My Grandfather's Blessings

by Rachel Naomi Remen
I started this book many months ago, but didn't get far. My husband lent the book to his sister, who read it and then her husband read it. I finally got it back and finished reading it. It's a great book to pass around and share with friends and family.

This is the perfect 'bathroom' book. Short sections of 2 or more pages provide meaty kernels of wisdom. It's the type of book you'll want to own because you'll want to highlight many passages. My husband read this book first and highlighted in yellow. I loved pausing and considering the parts he marked. I used a soft lavender crayon-type marking tool to differentiate mine from his. Of course, there was lots of overlapping. I could fill pages with the quotes, but I will choose just a few for this review.
A blessing is not something that one person gives another. A blessing is a moment of meeting, a certain kind of relationship in which both people involved remember and acknowledge their true nature and worth, and stengthen what is whole in one another.

Many times when we help we do not really serve. When we help we become aware of our strenght because we are using it. Others become aware of our strength as well and may feel diminished by it. Service is a relationship between equals. A helping relationship may incur a sense of debt, but service is mutual. Serving is also different from fixing. When we fix others, we may not see their hidden wholeness or trust the integrity of the life in them. Fixers trust their own expertise. When we serve we see the unborn wholenss in others; we collaborate with it and strengthen it. (italics are my own)

Whenever someone has found the courage to live more deeply, more courageously than before, no matterhow short a time it may be, theyhold open that door for anyone who tries to follow.

Life wastes nothing. Over and over again every molecule that has ever been is gathered up by the hand of life to be reshaped into yet another form. The molecules in you and me and indeed in everyone are secondhand, borrowed for the occasion and returned when outgrown. How strange to think that great pain may be impermanent. Something in us all seems to want to carve it in granite, as if only this would do full honor to its terrible significance. But even pain is blessed with impermanence; slowly, drop by drop, it may be worn away until even the most devoted searchers cannot find it unless they look for compassion or some other form of wisdom.

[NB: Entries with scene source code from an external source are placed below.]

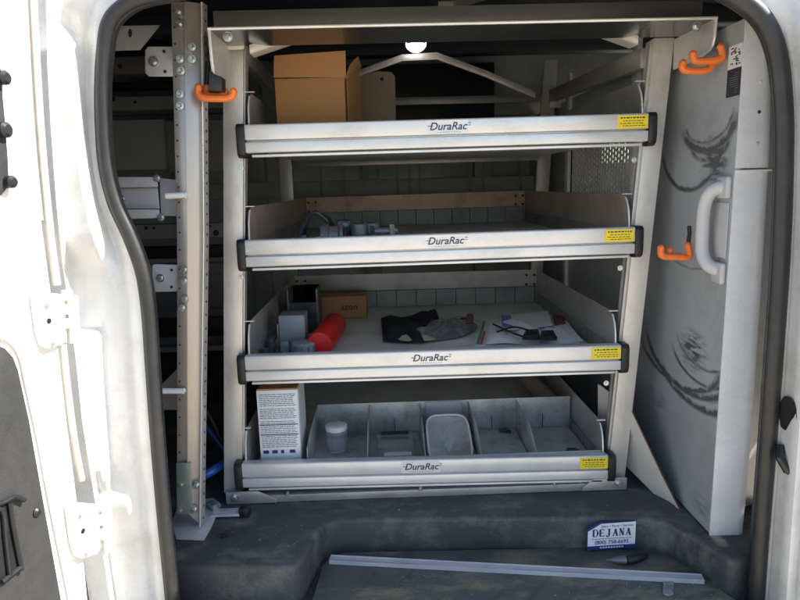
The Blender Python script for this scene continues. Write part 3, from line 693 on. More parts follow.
# bracket plates
def plate(pts, y, m, name='bracket', th=.003, parent=strut, bev=.001):
    bm = B(); prism(bm, [A(px, py, y) for px, py in pts], (0, th, 0)); return obj(name, bm, m, parent, bevel=bev)
p1 = plate([(108, 26), (160, 25), (140, 50), (106, 51)], YS + .08, 'bracket_metal')
bm = B(); pts = [A(130 + 2 * math.cos(t), 33 + 4.5 * math.sin(t), YS + .0795) for t in [k * math.pi / 5 for k in range(10)]]; prism(bm, pts, (0, .002, 0)); obj('hole', bm, 'ink', p1)
p2 = plate([(145, 50), (148, 46.5), (173.5, 46.5), (174, 76.5), (149, 76.5), (145, 73)], YS + .02, 'bracket_metal')
for px, py in ((164, 51.5), (165, 71.5)):
    bm = B(); lathe(bm, A(px, py, YS + .0195), (0, -1, 0), [(-.002, .0035), (.0005, .0035)], 10); obj('hole', bm, 'ink', p2)
bm = B(); bolt(bm, A(153.5, 61.5, YS + .02), (0, -1, 0), .0065, .007); obj('bolt', bm, 'zinc', p2)
p3 = plate([(152, 266), (154, 264), (177, 265), (178, 291.5), (152, 292)], YS + .02, 'bracket_metal')
for px, py in ((171.5, 270), (171.5, 287)):
    bm = B(); lathe(bm, A(px, py, YS + .0195), (0, -1, 0), [(-.002, .0032), (.0005, .0032)], 10); obj('hole', bm, 'ink', p3)
bm = B(); bolt(bm, A(160.5, 278, YS + .02), (0, -1, 0), .0055, .007); obj('bolt', bm, 'zinc', p3)
# pale channel bracket
c1 = plate([(112, 177), (157, 177), (158, 187), (113, 188)], YS + .04, 'bracket_metal')
c2_ = plate([(112, 188.5), (157.5, 187.5), (159.5, 209), (116, 209)], YS + .055, 'bracket_metal')
c3_ = plate([(118, 209.5), (159, 209.5), (160, 218), (126, 219)], YS + .04, 'bracket_metal')
for px, py in ((157, 178.5), (161, 217.5), (122, 199)):
    bm = B(); bolt(bm, A(px, py, YS + .036), (0, -1, 0), .005, .006); obj('bolt', bm, 'zinc', c2_)
plate([(159.5, 178), (178, 180), (178, 216), (161, 216)], YS + .06, 'van_grey')
plate([(162, 384), (178, 368), (178, 410), (163, 410)], YS + .06, 'tray_metal')
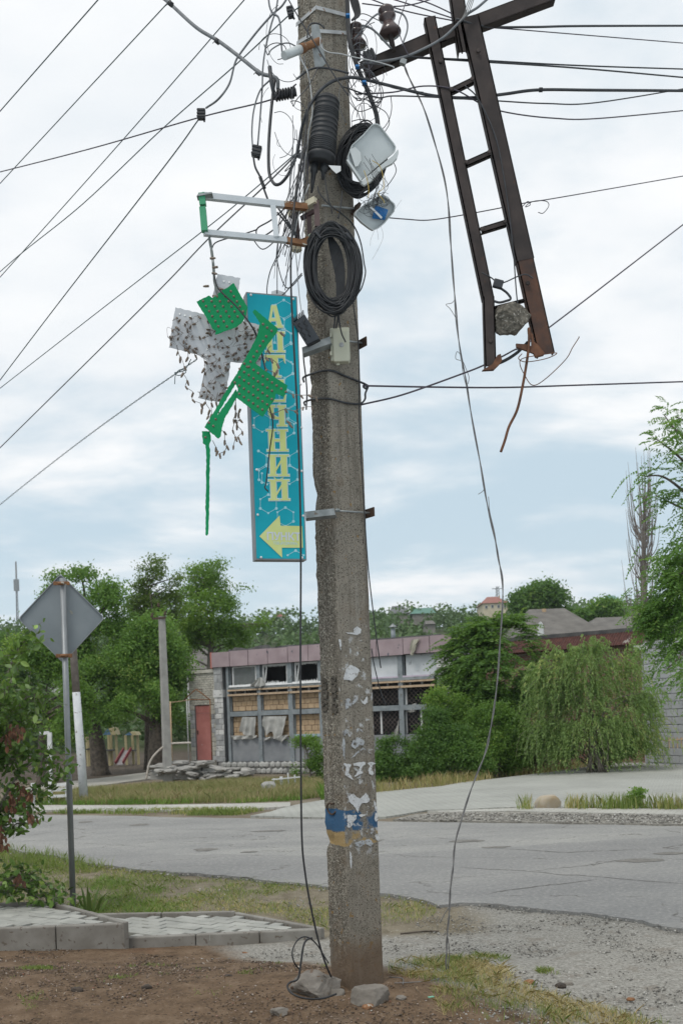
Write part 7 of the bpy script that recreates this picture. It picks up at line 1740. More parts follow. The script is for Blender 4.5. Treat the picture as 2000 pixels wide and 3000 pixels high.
c0 = W(605, 1400, 5.37); n_ = Vector((0.3, -1, 0)).normalized(); mb = MB(); mb.prism([hit(*p, c0, n_) for p in jagpoly(D_, 6, 0.8, 32, 0.6)], -n_ * 0.005); fo = obj('green_board', mb, GREENB, parent=cross, label='thin green strip dangling below the broken cross'); inst('led', dot_me, fo, hit(602, 1281, c0 + n_ * 0.0003, n_), n_.to_track_quat('Z', 'Y'))
# dangling strings of leds
strings = [([(185, 1050), (195, 1040), (235, 1150), (225, 1225), (268, 1310), (250, 1380), (340, 1450), (328, 1530), (430, 1580), (437, 1640)], 5.44),
           ([(150, 905), (165, 980), (190, 1050)], 5.44), ([(200, 900), (270, 960), (280, 1045)], 5.44), ([(390, 930), (330, 960), (360, 1020)], 5.44), ([(455, 1000), (470, 1170), (450, 1350), (500, 1420), (480, 1560), (530, 1650), (515, 1720)], 5.43),
           ([(620, 1450), (600, 1560), (610, 1640)], 5.42), ([(560, 1470), (545, 1570), (550, 1700)], 5.42), ([(1280, 740), (1340, 760)], 5.36), ([(1230, 910), (1190, 960), (1170, 1050), (1230, 1060), (1300, 1120), (1305, 1190)], 5.35), ([(1150, 1100), (1180, 1180), (1270, 1220)], 5.35),
           ([(1390, 1440), (1480, 1470), (1570, 1480), (1660, 1480), (1740, 1500)], 5.40), ([(1180, 1650), (1250, 1690), (1390, 1640), (1500, 1660), (1600, 1620), (1700, 1610)], 5.40), ([(1390, 1640), (1410, 1780), (1440, 1810)], 5.40), ([(820, 1500), (830, 1680), (800, 1760), (870, 1760), (860, 1690), (880, 1640)], 5.40), ([(830, 1500), (820, 1600), (820, 1760), (790, 1880), (820, 1960), (800, 2060)], 5.41),
           ([(600, 1880), (690, 1900), (700, 2000), (720, 2060), (700, 2120), (640, 2150)], 5.40), ([(560, 2000), (600, 2080), (620, 2120)], 5.41), ([(870, 1760), (840, 1820), (900, 1900), (850, 1960), (870, 2010)], 5.41)]
for si, (pts, Yd) in enumerate(strings):
    P = catmull([W(*K1(*p), Yd + rnd.uniform(-.01, .01)) for p in pts], 5); wires.tube(P, 0.0018, 4, cap=False)
    for k in range(1, len(pts)):
        d = Vector((rnd.gauss(0, .6), rnd.gauss(0, .3), -1)); inst('led', bulb_me, cross, W(*K1(*pts[k]), Yd), d.to_track_quat('Z', 'Y'), rnd.uniform(0.85, 1.15))
obj('led_leads', wires, LWIRE, parent=cross, kind='stuff')
# lead rope from the frame down to the board
STRAND = nmat('greenish twisted lead', (0.16, 0.18, 0.17), (0.26, 0.28, 0.27), 40, 0.6)
mb = MB()
for k in range(4):
    P = [W(x + 3 * math.sin(i * 1.3 + k * 1.6), y, 5.42 + 0.006 * math.cos(i * 1.3 + k * 1.6)) for i, (x, y) in enumerate([(612, 686), (616, 710), (620, 735), (624, 765), (627, 800), (630, 830), (640, 865), (660, 880)])]
    mb.tube(catmull(P, 5), 0.003, 5)
obj('led_rope', mb, STRAND, parent=cross)
for (x, y, a) in ((616, 757, 1.3), (638, 782, -1.0), (622, 800, .8), (640, 846, .9), (612, 838, -1.2), (627, 870, .3)):
    inst('led', bulb_me, cross, W(x, y, 5.40), Vector((math.sin(a), -.3, -math.cos(a) * .4)).to_track_quat('Z', 'Y'), 1.15)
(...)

Meaning is dynamic. Over time, new meanings may evolve that are far less universal and more our own. It is important to revisit our woulds to see what new meanings may have grown there. If we become frozen in anger and pain, it may be many years before we recognize what these are.

Spiritual awakening does not change life; it changes suffering.

The Buddhists say that one of the signs of true enlightenment is the experience of a vast, immutable joy that underlies the personal joys and sorrows of this life. The Cosmic Giggle suggest that for those in the know, the essential nature of life is such goodness that the only possible response is joy.

3 comments:

Debi said...

Oh, this book sounds wonderful! The kind of book you need to buy for yourself, and then buy copies for all your friends and family as well. Thanks for the review!

Les said...

This sounds like a book both my husband and I would enjoy. And like you and yours, we like to read with highlighters in hand. I love to read after my husband so I can see what he's marked, trying to figure out why.

Beth said...

I LOVE this book. I helps me through rough places in my life. I always keep it near and read parts of it over and over!